▶ _Directions for this task_: Repeat the full listing below verbatim and keep the images out.

▶ _Data extract_:
— Begin —

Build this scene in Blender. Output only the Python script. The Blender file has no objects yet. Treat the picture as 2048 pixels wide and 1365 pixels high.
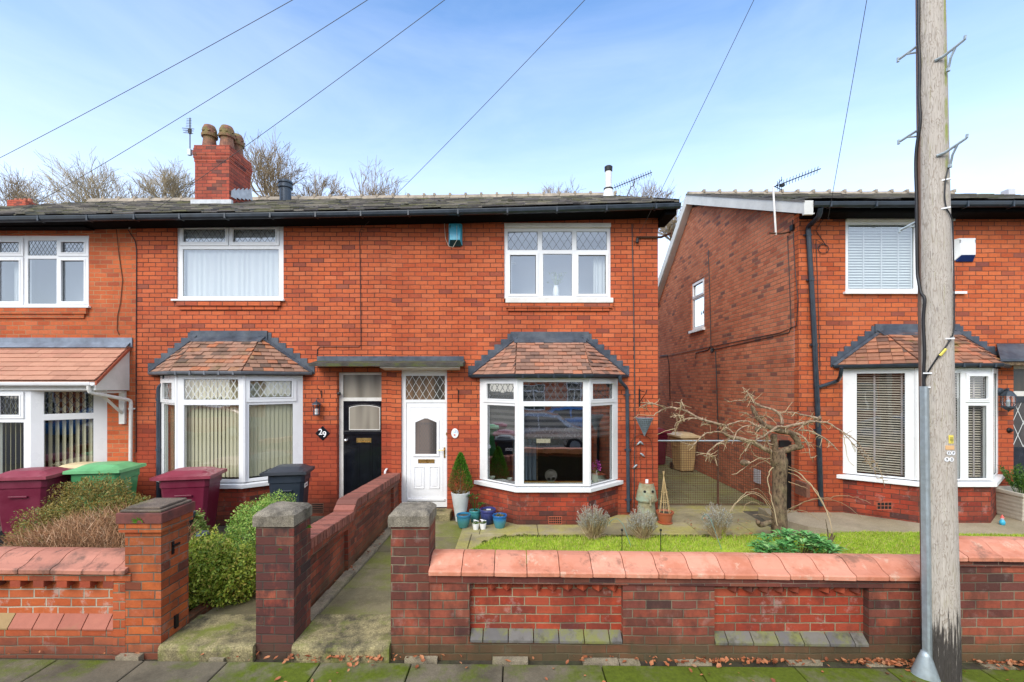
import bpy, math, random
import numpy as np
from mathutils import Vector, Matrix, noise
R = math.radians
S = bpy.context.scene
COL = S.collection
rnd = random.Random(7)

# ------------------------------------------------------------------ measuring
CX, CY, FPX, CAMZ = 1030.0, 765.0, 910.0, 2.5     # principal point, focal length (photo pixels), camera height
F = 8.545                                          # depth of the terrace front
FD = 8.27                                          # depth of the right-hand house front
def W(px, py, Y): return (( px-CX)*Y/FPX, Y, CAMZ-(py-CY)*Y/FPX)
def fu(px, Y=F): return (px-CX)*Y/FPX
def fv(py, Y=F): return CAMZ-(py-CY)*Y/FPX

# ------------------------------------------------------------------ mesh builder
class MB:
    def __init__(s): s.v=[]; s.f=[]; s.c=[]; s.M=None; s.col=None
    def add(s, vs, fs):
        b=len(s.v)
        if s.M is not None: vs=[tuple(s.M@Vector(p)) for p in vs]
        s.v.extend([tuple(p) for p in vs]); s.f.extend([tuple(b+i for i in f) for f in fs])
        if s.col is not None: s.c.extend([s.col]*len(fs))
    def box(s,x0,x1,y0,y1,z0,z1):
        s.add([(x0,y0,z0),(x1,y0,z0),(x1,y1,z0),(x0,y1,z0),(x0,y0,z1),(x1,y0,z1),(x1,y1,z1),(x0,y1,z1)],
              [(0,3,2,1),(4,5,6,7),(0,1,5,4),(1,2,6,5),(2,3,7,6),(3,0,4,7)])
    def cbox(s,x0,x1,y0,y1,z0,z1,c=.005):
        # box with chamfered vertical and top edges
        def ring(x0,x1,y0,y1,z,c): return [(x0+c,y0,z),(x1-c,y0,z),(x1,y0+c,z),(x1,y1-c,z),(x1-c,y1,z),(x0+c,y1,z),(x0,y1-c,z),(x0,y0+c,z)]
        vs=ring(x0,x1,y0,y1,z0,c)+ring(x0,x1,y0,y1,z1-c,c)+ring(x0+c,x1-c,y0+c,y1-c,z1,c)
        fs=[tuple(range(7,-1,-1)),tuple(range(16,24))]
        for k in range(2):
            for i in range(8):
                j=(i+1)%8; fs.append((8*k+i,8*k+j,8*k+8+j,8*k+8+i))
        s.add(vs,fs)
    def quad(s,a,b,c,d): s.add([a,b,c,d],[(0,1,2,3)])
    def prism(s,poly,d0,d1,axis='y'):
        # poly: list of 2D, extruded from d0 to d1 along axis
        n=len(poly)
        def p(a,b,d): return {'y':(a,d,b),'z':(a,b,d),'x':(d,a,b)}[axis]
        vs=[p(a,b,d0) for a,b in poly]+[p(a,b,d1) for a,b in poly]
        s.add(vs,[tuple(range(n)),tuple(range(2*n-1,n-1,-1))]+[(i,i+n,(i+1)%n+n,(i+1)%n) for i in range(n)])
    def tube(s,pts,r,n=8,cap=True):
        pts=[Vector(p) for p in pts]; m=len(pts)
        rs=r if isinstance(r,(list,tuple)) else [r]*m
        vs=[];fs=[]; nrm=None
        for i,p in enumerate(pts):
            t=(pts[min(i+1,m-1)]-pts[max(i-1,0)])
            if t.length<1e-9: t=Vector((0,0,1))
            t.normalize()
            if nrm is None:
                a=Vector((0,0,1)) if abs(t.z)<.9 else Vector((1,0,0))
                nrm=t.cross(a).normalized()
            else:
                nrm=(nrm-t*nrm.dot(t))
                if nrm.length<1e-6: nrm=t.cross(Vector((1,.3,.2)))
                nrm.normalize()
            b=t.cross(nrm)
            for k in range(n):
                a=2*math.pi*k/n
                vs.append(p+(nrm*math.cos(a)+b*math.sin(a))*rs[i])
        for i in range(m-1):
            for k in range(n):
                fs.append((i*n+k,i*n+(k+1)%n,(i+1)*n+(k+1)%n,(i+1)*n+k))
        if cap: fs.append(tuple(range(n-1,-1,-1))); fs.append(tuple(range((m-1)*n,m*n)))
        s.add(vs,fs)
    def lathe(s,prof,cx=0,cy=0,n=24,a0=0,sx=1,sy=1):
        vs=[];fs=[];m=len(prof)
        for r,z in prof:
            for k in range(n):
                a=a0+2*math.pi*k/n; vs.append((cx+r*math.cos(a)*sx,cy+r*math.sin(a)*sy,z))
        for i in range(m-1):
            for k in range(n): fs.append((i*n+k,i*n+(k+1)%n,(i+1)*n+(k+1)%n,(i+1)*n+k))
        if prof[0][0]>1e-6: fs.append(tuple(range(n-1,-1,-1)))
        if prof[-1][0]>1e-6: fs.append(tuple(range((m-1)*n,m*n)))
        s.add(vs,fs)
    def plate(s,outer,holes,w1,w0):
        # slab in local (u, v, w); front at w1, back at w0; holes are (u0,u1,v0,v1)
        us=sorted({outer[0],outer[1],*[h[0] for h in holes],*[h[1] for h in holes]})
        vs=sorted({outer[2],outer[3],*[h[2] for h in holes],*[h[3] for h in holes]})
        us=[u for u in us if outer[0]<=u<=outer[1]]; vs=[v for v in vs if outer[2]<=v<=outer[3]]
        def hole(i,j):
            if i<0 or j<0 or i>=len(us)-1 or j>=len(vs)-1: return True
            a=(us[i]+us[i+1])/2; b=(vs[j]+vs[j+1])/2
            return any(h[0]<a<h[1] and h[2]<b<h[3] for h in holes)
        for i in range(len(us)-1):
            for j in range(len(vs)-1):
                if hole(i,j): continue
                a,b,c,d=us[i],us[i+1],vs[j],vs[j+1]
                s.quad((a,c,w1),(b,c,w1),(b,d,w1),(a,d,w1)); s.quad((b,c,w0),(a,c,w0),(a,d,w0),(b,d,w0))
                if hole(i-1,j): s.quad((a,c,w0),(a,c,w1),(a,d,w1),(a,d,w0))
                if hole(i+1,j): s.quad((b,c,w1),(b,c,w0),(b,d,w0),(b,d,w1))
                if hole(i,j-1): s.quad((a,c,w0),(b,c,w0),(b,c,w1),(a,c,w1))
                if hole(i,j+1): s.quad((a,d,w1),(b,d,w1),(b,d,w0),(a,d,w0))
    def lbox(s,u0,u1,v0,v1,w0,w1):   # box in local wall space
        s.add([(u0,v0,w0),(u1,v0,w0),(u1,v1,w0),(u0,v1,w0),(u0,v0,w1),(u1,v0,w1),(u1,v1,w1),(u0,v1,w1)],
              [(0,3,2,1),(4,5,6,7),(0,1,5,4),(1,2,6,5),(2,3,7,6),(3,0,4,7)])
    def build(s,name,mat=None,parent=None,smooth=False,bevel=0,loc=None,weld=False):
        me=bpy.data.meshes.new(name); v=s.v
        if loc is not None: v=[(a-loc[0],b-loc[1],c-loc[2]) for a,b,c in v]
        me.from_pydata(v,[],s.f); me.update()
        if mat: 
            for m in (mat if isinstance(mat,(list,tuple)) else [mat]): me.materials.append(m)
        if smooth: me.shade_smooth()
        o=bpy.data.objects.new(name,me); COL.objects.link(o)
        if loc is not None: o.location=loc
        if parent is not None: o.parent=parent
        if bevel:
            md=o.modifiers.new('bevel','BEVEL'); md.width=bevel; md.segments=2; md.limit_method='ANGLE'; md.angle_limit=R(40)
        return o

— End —

▶ _Complete output_:
Build this scene in Blender. Output only the Python script. The Blender file has no objects yet. Treat the picture as 2048 pixels wide and 1365 pixels high.
import bpy, math, random
import numpy as np
from mathutils import Vector, Matrix, noise
R = math.radians
S = bpy.context.scene
COL = S.collection
rnd = random.Random(7)

# ------------------------------------------------------------------ measuring
CX, CY, FPX, CAMZ = 1030.0, 765.0, 910.0, 2.5     # principal point, focal length (photo pixels), camera height
F = 8.545                                          # depth of the terrace front
FD = 8.27                                          # depth of the right-hand house front
def W(px, py, Y): return (( px-CX)*Y/FPX, Y, CAMZ-(py-CY)*Y/FPX)
def fu(px, Y=F): return (px-CX)*Y/FPX
def fv(py, Y=F): return CAMZ-(py-CY)*Y/FPX

# ------------------------------------------------------------------ mesh builder
class MB:
    def __init__(s): s.v=[]; s.f=[]; s.c=[]; s.M=None; s.col=None
    def add(s, vs, fs):
        b=len(s.v)
        if s.M is not None: vs=[tuple(s.M@Vector(p)) for p in vs]
        s.v.extend([tuple(p) for p in vs]); s.f.extend([tuple(b+i for i in f) for f in fs])
        if s.col is not None: s.c.extend([s.col]*len(fs))
    def box(s,x0,x1,y0,y1,z0,z1):
        s.add([(x0,y0,z0),(x1,y0,z0),(x1,y1,z0),(x0,y1,z0),(x0,y0,z1),(x1,y0,z1),(x1,y1,z1),(x0,y1,z1)],
              [(0,3,2,1),(4,5,6,7),(0,1,5,4),(1,2,6,5),(2,3,7,6),(3,0,4,7)])
    def cbox(s,x0,x1,y0,y1,z0,z1,c=.005):
        # box with chamfered vertical and top edges
        def ring(x0,x1,y0,y1,z,c): return [(x0+c,y0,z),(x1-c,y0,z),(x1,y0+c,z),(x1,y1-c,z),(x1-c,y1,z),(x0+c,y1,z),(x0,y1-c,z),(x0,y0+c,z)]
        vs=ring(x0,x1,y0,y1,z0,c)+ring(x0,x1,y0,y1,z1-c,c)+ring(x0+c,x1-c,y0+c,y1-c,z1,c)
        fs=[tuple(range(7,-1,-1)),tuple(range(16,24))]
        for k in range(2):
            for i in range(8):
                j=(i+1)%8; fs.append((8*k+i,8*k+j,8*k+8+j,8*k+8+i))
        s.add(vs,fs)
    def quad(s,a,b,c,d): s.add([a,b,c,d],[(0,1,2,3)])
    def prism(s,poly,d0,d1,axis='y'):
        # poly: list of 2D, extruded from d0 to d1 along axis
        n=len(poly)
        def p(a,b,d): return {'y':(a,d,b),'z':(a,b,d),'x':(d,a,b)}[axis]
        vs=[p(a,b,d0) for a,b in poly]+[p(a,b,d1) for a,b in poly]
        s.add(vs,[tuple(range(n)),tuple(range(2*n-1,n-1,-1))]+[(i,i+n,(i+1)%n+n,(i+1)%n) for i in range(n)])
    def tube(s,pts,r,n=8,cap=True):
        pts=[Vector(p) for p in pts]; m=len(pts)
        rs=r if isinstance(r,(list,tuple)) else [r]*m
        vs=[];fs=[]; nrm=None
        for i,p in enumerate(pts):
            t=(pts[min(i+1,m-1)]-pts[max(i-1,0)])
            if t.length<1e-9: t=Vector((0,0,1))
            t.normalize()
            if nrm is None:
                a=Vector((0,0,1)) if abs(t.z)<.9 else Vector((1,0,0))
                nrm=t.cross(a).normalized()
            else:
                nrm=(nrm-t*nrm.dot(t))
                if nrm.length<1e-6: nrm=t.cross(Vector((1,.3,.2)))
                nrm.normalize()
            b=t.cross(nrm)
            for k in range(n):
                a=2*math.pi*k/n
                vs.append(p+(nrm*math.cos(a)+b*math.sin(a))*rs[i])
        for i in range(m-1):
            for k in range(n):
                fs.append((i*n+k,i*n+(k+1)%n,(i+1)*n+(k+1)%n,(i+1)*n+k))
        if cap: fs.append(tuple(range(n-1,-1,-1))); fs.append(tuple(range((m-1)*n,m*n)))
        s.add(vs,fs)
    def lathe(s,prof,cx=0,cy=0,n=24,a0=0,sx=1,sy=1):
        vs=[];fs=[];m=len(prof)
        for r,z in prof:
            for k in range(n):
                a=a0+2*math.pi*k/n; vs.append((cx+r*math.cos(a)*sx,cy+r*math.sin(a)*sy,z))
        for i in range(m-1):
            for k in range(n): fs.append((i*n+k,i*n+(k+1)%n,(i+1)*n+(k+1)%n,(i+1)*n+k))
        if prof[0][0]>1e-6: fs.append(tuple(range(n-1,-1,-1)))
        if prof[-1][0]>1e-6: fs.append(tuple(range((m-1)*n,m*n)))
        s.add(vs,fs)
    def plate(s,outer,holes,w1,w0):
        # slab in local (u, v, w); front at w1, back at w0; holes are (u0,u1,v0,v1)
        us=sorted({outer[0],outer[1],*[h[0] for h in holes],*[h[1] for h in holes]})
        vs=sorted({outer[2],outer[3],*[h[2] for h in holes],*[h[3] for h in holes]})
        us=[u for u in us if outer[0]<=u<=outer[1]]; vs=[v for v in vs if outer[2]<=v<=outer[3]]
        def hole(i,j):
            if i<0 or j<0 or i>=len(us)-1 or j>=len(vs)-1: return True
            a=(us[i]+us[i+1])/2; b=(vs[j]+vs[j+1])/2
            return any(h[0]<a<h[1] and h[2]<b<h[3] for h in holes)
        for i in range(len(us)-1):
            for j in range(len(vs)-1):
                if hole(i,j): continue
                a,b,c,d=us[i],us[i+1],vs[j],vs[j+1]
                s.quad((a,c,w1),(b,c,w1),(b,d,w1),(a,d,w1)); s.quad((b,c,w0),(a,c,w0),(a,d,w0),(b,d,w0))
                if hole(i-1,j): s.quad((a,c,w0),(a,c,w1),(a,d,w1),(a,d,w0))
                if hole(i+1,j): s.quad((b,c,w1),(b,c,w0),(b,d,w0),(b,d,w1))
                if hole(i,j-1): s.quad((a,c,w0),(b,c,w0),(b,c,w1),(a,c,w1))
                if hole(i,j+1): s.quad((a,d,w1),(b,d,w1),(b,d,w0),(a,d,w0))
    def lbox(s,u0,u1,v0,v1,w0,w1):   # box in local wall space
        s.add([(u0,v0,w0),(u1,v0,w0),(u1,v1,w0),(u0,v1,w0),(u0,v0,w1),(u1,v0,w1),(u1,v1,w1),(u0,v1,w1)],
              [(0,3,2,1),(4,5,6,7),(0,1,5,4),(1,2,6,5),(2,3,7,6),(3,0,4,7)])
    def build(s,name,mat=None,parent=None,smooth=False,bevel=0,loc=None,weld=False):
        me=bpy.data.meshes.new(name); v=s.v
        if loc is not None: v=[(a-loc[0],b-loc[1],c-loc[2]) for a,b,c in v]
        me.from_pydata(v,[],s.f); me.update()
        if mat: 
            for m in (mat if isinstance(mat,(list,tuple)) else [mat]): me.materials.append(m)
        if smooth: me.shade_smooth()
        o=bpy.data.objects.new(name,me); COL.objects.link(o)
        if loc is not None: o.location=loc
        if parent is not None: o.parent=parent
        if bevel:
            md=o.modifiers.new('bevel','BEVEL'); md.width=bevel; md.segments=2; md.limit_method='ANGLE'; md.angle_limit=R(40)
        return o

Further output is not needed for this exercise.